Jo and Iusti explained several aspects of daily life in the West Bank that impact Palestinians, such as a lack of freedom of movement throughout the territories. While visiting, they encountered several checkpoints staffed by the Israeli military (and sometimes private companies), roadblocks and barriers of all kinds while attempting to move from one village to another.

Jo said that driving an equivalent distance from Santa Fe to Albuquerque sometimes took more than 4 hours for them to complete in the West Bank due to these roadblocks. Some roads, she noted, would just be bulldozed to create a ditch that the public taxi they took from place to place could not safely cross.

Iusti drew comparisons between the West Bank and New Mexico, saying their visit reminded them of New Mexico in terms of “topography, relationship to water and many of the plants that grow in Palestine,” and Jo tells SFR in an interview that the similarities she saw between Palestinian and Indigenous Americans was “a constant presence” throughout her trip.

“I was aware there was similarities around Indigenous resistance and the way colonization is playing out, but being there on the ground was really profound for me in terms of every single day, having experiences where I just felt like, ‘This is exactly how things happened [in the US], where I reside as a settler, 500 or 600 years ago,’” Jo says. “This is the exact same rollout.”

They also discussed Palestinian protests they attended—in Kafr Qaddum, a town in the northern West Bank, Palestinians hold a protest every Friday against the Israeli military’s 2003 closure of the town’s main entrance leading to the city of Nablus, further restricting the inhabitants’ freedom of movement.
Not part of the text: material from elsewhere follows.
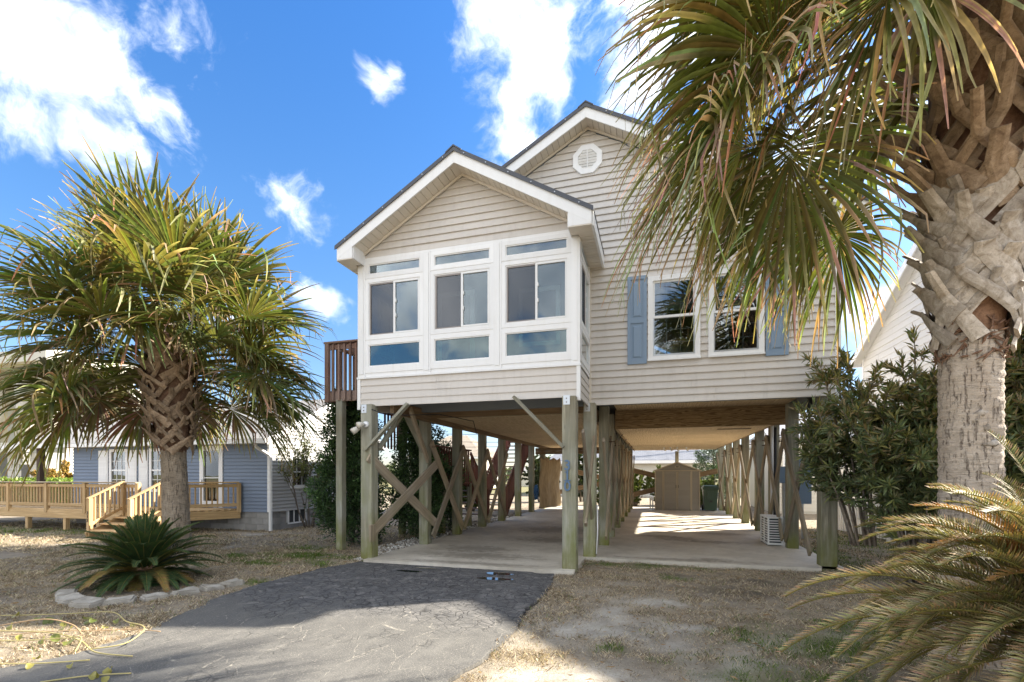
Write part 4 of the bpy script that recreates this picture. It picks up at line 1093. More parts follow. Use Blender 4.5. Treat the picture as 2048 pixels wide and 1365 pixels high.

Jo explained that the Israeli military is often present at the protests, and that it has been common for them to use tear gas and rubber-coated bullets against protestors—and since October 7, Jo says inhabitants told her, live gunfire.

Jo and Iusti also read aloud poetry they wrote inspired from their trip.

“This poem is for the love of children, playing and laughing despite the occupation and fighter jets overhead, flying the 35 miles to Gaza, for the love of children in all occupied Palestine lands,” Iusti read.

Jo and Iusti encouraged attendees to get involved with the numerous local organizations and movements protesting Israel’s attacks on the Gaza Strip who also sponsored the event at Travel Bug, including New Mexico Jews for a Free Palestine; the Santa Fe Ad Hoc Committee on Palestine; Santa Feans for Justice in Palestine; the Southwest Coalition for Palestine; the Anti War Coalition; Albuquerque and Northern New Mexico’s Standing Up for Racial Justice chapters; and Jewish Voices for Peace in Albuquerque.

“Please take anything that inspired you from this experience that touched you, or maybe opened another door of understanding or awareness for you and share it with somebody in your community,” Jo urged attendees. “You can donate to organizations on the ground [in Gaza], you can donate to the Middle East Children’s Alliance…donating directly to families that are posting to try to help raise funds to get their families out of Gaza—there’s lots and lots of ways.”